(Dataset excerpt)
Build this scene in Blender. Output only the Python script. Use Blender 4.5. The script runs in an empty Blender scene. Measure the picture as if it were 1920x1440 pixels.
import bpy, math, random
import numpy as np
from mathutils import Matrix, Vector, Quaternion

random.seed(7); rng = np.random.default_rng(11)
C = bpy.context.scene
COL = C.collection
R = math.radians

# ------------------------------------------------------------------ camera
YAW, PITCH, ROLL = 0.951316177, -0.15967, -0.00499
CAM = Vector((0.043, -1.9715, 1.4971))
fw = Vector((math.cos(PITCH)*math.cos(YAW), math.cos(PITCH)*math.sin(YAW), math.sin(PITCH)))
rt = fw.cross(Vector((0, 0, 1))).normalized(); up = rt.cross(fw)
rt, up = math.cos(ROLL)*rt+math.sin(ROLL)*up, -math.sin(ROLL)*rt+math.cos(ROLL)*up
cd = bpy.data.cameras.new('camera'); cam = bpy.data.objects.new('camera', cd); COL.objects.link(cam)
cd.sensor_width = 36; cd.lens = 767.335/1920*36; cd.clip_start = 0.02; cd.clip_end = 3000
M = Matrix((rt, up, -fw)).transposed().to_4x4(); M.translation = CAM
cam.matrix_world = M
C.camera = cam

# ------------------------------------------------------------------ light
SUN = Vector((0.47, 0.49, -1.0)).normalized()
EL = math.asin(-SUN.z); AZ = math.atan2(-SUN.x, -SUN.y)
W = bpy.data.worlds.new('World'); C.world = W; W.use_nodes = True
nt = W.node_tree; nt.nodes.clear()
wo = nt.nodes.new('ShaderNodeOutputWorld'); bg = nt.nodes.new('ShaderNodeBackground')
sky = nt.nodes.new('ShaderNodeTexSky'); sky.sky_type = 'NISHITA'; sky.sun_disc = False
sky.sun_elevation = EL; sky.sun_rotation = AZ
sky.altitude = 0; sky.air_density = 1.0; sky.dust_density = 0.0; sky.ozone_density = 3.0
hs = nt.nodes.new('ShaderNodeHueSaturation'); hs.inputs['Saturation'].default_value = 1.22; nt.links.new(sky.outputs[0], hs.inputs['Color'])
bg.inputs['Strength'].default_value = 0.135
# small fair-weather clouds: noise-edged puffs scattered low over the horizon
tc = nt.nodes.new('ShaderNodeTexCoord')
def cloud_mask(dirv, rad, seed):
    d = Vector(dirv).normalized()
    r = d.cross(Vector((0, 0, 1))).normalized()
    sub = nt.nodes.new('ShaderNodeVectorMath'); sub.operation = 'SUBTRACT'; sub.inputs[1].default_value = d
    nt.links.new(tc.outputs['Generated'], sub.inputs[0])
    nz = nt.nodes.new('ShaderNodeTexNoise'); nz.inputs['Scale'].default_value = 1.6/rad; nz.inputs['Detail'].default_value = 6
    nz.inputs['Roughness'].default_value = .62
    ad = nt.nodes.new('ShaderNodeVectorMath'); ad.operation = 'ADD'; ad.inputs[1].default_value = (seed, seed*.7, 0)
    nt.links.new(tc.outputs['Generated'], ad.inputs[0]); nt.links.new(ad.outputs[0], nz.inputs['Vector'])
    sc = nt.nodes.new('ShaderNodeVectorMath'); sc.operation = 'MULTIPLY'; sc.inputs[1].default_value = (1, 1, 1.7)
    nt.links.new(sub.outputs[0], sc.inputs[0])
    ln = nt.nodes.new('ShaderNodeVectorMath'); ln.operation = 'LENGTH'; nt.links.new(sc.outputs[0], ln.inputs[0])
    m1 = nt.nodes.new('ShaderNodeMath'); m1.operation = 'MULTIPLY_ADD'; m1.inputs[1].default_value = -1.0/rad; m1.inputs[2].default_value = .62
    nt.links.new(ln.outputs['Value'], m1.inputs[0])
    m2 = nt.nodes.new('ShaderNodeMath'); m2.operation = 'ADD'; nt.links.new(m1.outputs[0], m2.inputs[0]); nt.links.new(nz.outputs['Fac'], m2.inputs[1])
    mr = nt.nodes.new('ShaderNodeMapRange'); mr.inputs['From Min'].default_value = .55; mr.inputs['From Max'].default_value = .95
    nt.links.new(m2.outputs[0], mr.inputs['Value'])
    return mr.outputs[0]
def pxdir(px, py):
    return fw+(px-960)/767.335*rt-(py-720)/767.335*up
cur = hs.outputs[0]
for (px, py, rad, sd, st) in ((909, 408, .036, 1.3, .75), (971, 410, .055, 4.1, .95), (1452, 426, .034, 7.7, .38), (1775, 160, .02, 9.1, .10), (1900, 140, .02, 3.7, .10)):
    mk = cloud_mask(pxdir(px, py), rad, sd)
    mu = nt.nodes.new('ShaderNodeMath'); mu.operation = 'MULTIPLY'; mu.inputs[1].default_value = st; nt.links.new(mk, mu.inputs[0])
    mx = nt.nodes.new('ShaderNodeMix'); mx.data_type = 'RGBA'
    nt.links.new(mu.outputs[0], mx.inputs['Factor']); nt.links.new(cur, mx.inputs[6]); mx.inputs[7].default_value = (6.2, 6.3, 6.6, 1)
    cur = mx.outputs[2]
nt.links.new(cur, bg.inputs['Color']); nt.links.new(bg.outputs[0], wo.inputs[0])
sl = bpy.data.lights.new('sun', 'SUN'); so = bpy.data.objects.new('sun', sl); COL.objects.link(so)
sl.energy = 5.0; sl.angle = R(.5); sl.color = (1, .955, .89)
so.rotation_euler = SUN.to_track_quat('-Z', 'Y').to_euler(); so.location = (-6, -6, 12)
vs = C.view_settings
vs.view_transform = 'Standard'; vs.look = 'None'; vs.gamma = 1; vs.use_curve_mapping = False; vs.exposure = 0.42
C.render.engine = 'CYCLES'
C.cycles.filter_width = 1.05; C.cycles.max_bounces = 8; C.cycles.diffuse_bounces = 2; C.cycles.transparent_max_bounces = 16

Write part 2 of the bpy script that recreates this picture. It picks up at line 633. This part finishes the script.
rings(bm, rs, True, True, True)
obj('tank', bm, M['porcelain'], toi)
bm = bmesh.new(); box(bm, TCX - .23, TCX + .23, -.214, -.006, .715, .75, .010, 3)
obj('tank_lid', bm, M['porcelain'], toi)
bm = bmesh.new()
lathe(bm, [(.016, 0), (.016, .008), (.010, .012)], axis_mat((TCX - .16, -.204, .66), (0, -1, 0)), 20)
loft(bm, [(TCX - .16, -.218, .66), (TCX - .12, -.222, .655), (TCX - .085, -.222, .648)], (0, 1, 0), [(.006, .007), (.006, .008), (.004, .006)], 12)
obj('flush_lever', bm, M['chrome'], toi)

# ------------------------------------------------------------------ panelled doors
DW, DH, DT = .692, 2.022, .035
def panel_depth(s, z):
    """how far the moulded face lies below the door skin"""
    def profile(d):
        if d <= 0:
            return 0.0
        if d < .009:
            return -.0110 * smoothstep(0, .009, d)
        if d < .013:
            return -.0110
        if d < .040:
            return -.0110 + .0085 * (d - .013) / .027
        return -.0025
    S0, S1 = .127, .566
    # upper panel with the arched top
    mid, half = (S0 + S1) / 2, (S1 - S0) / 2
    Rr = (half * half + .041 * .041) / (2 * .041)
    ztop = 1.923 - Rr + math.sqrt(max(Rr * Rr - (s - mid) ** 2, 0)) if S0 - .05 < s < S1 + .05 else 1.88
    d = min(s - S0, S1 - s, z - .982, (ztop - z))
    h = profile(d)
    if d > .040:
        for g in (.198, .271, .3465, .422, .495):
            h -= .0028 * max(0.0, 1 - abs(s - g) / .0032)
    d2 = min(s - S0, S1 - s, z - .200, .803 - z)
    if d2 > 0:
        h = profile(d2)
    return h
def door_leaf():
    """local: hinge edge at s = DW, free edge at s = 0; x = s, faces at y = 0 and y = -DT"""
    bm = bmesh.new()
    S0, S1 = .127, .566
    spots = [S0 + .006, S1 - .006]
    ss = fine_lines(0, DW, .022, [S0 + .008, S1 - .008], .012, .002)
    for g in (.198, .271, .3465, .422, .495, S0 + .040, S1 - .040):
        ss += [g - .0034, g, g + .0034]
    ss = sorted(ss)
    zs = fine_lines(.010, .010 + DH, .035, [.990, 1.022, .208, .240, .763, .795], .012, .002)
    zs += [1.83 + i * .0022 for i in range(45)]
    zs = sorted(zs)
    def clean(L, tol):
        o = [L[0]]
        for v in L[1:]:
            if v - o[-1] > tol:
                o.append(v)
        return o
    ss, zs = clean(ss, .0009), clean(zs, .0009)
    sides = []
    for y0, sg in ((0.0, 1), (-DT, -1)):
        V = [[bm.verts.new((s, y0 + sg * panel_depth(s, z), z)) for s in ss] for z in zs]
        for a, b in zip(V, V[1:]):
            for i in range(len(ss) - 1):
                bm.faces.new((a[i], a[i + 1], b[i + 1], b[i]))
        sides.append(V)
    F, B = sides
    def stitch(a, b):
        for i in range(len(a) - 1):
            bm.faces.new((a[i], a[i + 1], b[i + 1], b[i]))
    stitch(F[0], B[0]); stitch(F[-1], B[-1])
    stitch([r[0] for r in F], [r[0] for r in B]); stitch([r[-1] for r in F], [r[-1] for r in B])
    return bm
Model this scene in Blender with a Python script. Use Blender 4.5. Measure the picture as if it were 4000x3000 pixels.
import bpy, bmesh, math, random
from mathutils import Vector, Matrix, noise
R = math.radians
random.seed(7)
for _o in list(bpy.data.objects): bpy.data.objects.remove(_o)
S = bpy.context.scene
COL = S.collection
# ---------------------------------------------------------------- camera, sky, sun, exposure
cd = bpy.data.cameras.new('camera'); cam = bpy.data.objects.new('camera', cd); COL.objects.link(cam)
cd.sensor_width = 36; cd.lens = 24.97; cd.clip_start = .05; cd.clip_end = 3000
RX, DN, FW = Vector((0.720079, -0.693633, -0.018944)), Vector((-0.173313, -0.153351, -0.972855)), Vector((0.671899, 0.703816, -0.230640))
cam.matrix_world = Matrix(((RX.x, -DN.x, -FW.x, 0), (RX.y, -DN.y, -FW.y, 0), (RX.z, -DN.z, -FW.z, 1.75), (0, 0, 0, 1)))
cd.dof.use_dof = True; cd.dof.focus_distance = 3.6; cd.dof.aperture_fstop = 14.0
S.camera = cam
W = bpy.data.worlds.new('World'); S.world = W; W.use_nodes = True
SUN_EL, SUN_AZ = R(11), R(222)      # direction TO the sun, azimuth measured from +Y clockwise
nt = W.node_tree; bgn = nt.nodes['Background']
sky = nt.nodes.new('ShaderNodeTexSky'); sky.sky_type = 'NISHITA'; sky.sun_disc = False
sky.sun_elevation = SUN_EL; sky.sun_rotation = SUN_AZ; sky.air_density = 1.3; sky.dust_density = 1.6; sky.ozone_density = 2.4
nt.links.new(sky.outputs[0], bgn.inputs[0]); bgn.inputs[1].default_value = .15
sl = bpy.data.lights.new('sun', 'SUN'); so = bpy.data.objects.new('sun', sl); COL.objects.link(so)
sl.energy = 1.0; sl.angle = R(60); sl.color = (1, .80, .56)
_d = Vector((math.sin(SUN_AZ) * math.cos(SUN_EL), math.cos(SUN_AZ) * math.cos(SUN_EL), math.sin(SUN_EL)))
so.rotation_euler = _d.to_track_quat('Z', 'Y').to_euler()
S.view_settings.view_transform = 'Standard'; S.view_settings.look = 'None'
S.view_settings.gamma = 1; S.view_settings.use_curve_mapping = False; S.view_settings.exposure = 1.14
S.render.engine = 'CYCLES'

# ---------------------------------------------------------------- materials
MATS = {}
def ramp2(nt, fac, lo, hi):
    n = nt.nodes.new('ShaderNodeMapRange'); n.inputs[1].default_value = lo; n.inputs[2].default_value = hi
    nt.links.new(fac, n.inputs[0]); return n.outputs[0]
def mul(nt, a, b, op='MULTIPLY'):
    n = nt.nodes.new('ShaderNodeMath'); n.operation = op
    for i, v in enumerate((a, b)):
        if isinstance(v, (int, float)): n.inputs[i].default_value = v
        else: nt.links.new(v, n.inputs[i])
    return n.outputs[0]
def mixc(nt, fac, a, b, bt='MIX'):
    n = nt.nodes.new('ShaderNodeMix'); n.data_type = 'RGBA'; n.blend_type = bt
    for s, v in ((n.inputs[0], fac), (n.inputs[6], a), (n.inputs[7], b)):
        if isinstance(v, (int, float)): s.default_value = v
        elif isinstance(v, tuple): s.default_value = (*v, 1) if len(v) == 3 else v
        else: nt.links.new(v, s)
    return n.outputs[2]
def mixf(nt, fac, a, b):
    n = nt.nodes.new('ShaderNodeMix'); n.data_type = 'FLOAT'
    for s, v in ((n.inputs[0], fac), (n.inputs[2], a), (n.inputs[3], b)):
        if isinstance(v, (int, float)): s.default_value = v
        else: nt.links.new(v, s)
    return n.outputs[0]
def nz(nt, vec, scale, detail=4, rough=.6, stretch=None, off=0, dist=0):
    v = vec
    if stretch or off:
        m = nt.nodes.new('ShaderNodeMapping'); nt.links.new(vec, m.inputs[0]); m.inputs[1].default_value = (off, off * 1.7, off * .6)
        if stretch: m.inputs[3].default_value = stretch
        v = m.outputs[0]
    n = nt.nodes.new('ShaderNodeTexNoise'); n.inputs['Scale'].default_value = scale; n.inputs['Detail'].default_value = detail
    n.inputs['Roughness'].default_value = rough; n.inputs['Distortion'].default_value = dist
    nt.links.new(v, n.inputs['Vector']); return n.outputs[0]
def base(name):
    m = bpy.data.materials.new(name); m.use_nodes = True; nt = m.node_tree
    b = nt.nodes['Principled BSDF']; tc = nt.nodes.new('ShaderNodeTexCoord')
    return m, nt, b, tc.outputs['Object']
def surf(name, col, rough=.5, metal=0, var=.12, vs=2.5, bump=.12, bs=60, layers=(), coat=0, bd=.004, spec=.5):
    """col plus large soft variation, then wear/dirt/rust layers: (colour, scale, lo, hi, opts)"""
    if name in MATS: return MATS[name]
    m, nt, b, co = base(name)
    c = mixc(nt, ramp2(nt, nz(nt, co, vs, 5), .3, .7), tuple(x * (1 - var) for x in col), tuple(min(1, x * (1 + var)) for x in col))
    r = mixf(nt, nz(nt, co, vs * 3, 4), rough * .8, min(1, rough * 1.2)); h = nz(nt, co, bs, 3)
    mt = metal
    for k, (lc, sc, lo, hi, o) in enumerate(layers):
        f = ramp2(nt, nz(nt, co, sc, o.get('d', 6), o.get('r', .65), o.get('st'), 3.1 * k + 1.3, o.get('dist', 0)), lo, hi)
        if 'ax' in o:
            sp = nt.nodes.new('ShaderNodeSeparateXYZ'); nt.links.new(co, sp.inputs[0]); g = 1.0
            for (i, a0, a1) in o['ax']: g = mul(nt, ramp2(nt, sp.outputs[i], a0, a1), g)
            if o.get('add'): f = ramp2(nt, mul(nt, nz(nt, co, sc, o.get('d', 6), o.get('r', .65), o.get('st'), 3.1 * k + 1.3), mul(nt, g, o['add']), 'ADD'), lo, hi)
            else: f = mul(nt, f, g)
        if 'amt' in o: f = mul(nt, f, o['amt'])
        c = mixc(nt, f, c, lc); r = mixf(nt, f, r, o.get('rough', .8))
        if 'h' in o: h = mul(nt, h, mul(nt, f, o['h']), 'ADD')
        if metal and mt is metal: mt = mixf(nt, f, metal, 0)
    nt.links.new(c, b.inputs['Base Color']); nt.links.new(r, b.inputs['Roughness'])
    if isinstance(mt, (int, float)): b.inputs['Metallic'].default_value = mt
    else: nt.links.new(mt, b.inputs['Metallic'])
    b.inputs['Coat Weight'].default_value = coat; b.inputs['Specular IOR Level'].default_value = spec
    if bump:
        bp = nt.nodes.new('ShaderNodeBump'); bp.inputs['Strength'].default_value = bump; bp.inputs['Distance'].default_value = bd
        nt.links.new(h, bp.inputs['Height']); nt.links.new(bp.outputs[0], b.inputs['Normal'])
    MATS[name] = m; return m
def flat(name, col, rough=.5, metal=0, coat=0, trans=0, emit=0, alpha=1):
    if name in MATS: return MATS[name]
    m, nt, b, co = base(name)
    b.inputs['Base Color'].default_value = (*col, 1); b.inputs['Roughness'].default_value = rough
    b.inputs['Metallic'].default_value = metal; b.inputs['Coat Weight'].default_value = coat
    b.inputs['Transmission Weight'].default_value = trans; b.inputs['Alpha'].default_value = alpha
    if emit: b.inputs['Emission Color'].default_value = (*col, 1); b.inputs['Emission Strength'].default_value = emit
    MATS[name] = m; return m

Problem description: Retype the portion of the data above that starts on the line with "Write part 2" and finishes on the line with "obj('flush_lever', bm, M['chrome'], toi)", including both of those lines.

Expected answer:
Write part 2 of the bpy script that recreates this picture. It picks up at line 633. This part finishes the script.
rings(bm, rs, True, True, True)
obj('tank', bm, M['porcelain'], toi)
bm = bmesh.new(); box(bm, TCX - .23, TCX + .23, -.214, -.006, .715, .75, .010, 3)
obj('tank_lid', bm, M['porcelain'], toi)
bm = bmesh.new()
lathe(bm, [(.016, 0), (.016, .008), (.010, .012)], axis_mat((TCX - .16, -.204, .66), (0, -1, 0)), 20)
loft(bm, [(TCX - .16, -.218, .66), (TCX - .12, -.222, .655), (TCX - .085, -.222, .648)], (0, 1, 0), [(.006, .007), (.006, .008), (.004, .006)], 12)
obj('flush_lever', bm, M['chrome'], toi)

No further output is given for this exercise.